■ Task details:
All of the data needs to be repeated exactly.
──────── Dataset section
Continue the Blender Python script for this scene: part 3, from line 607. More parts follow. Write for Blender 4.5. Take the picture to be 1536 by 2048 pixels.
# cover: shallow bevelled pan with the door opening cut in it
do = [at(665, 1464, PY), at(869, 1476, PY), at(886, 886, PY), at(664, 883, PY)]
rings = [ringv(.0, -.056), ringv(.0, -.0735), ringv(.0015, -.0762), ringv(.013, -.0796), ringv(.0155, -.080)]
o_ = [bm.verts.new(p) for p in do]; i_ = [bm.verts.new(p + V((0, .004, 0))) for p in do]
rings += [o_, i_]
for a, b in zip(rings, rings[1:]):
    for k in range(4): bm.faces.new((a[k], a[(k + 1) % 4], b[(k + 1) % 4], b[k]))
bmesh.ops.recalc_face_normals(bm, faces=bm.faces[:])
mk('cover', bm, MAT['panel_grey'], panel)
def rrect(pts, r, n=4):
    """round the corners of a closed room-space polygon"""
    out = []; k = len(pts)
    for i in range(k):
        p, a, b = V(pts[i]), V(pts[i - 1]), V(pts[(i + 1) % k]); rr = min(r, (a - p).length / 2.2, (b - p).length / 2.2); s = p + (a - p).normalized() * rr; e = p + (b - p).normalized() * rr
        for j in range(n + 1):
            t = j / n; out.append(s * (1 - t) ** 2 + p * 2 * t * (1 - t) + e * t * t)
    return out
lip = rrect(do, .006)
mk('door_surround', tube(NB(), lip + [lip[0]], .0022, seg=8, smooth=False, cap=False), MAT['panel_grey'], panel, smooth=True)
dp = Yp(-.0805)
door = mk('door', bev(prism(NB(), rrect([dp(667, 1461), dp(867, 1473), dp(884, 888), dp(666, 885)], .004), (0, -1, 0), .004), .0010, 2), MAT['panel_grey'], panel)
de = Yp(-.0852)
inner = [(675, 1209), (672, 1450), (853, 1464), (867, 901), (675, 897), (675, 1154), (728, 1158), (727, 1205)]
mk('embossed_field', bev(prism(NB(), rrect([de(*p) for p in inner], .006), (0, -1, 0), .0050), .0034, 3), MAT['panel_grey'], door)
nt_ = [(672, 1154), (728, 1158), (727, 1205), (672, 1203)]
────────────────
■ Final result:
Continue the Blender Python script for this scene: part 3, from line 607. More parts follow. Write for Blender 4.5. Take the picture to be 1536 by 2048 pixels.
# cover: shallow bevelled pan with the door opening cut in it
do = [at(665, 1464, PY), at(869, 1476, PY), at(886, 886, PY), at(664, 883, PY)]
rings = [ringv(.0, -.056), ringv(.0, -.0735), ringv(.0015, -.0762), ringv(.013, -.0796), ringv(.0155, -.080)]
o_ = [bm.verts.new(p) for p in do]; i_ = [bm.verts.new(p + V((0, .004, 0))) for p in do]
rings += [o_, i_]
for a, b in zip(rings, rings[1:]):
    for k in range(4): bm.faces.new((a[k], a[(k + 1) % 4], b[(k + 1) % 4], b[k]))
bmesh.ops.recalc_face_normals(bm, faces=bm.faces[:])
mk('cover', bm, MAT['panel_grey'], panel)
def rrect(pts, r, n=4):
    """round the corners of a closed room-space polygon"""
    out = []; k = len(pts)
    for i in range(k):
        p, a, b = V(pts[i]), V(pts[i - 1]), V(pts[(i + 1) % k]); rr = min(r, (a - p).length / 2.2, (b - p).length / 2.2); s = p + (a - p).normalized() * rr; e = p + (b - p).normalized() * rr
        for j in range(n + 1):
            t = j / n; out.append(s * (1 - t) ** 2 + p * 2 * t * (1 - t) + e * t * t)
    return out
lip = rrect(do, .006)
mk('door_surround', tube(NB(), lip + [lip[0]], .0022, seg=8, smooth=False, cap=False), MAT['panel_grey'], panel, smooth=True)
dp = Yp(-.0805)
door = mk('door', bev(prism(NB(), rrect([dp(667, 1461), dp(867, 1473), dp(884, 888), dp(666, 885)], .004), (0, -1, 0), .004), .0010, 2), MAT['panel_grey'], panel)
de = Yp(-.0852)
inner = [(675, 1209), (672, 1450), (853, 1464), (867, 901), (675, 897), (675, 1154), (728, 1158), (727, 1205)]
mk('embossed_field', bev(prism(NB(), rrect([de(*p) for p in inner], .006), (0, -1, 0), .0050), .0034, 3), MAT['panel_grey'], door)
nt_ = [(672, 1154), (728, 1158), (727, 1205), (672, 1203)]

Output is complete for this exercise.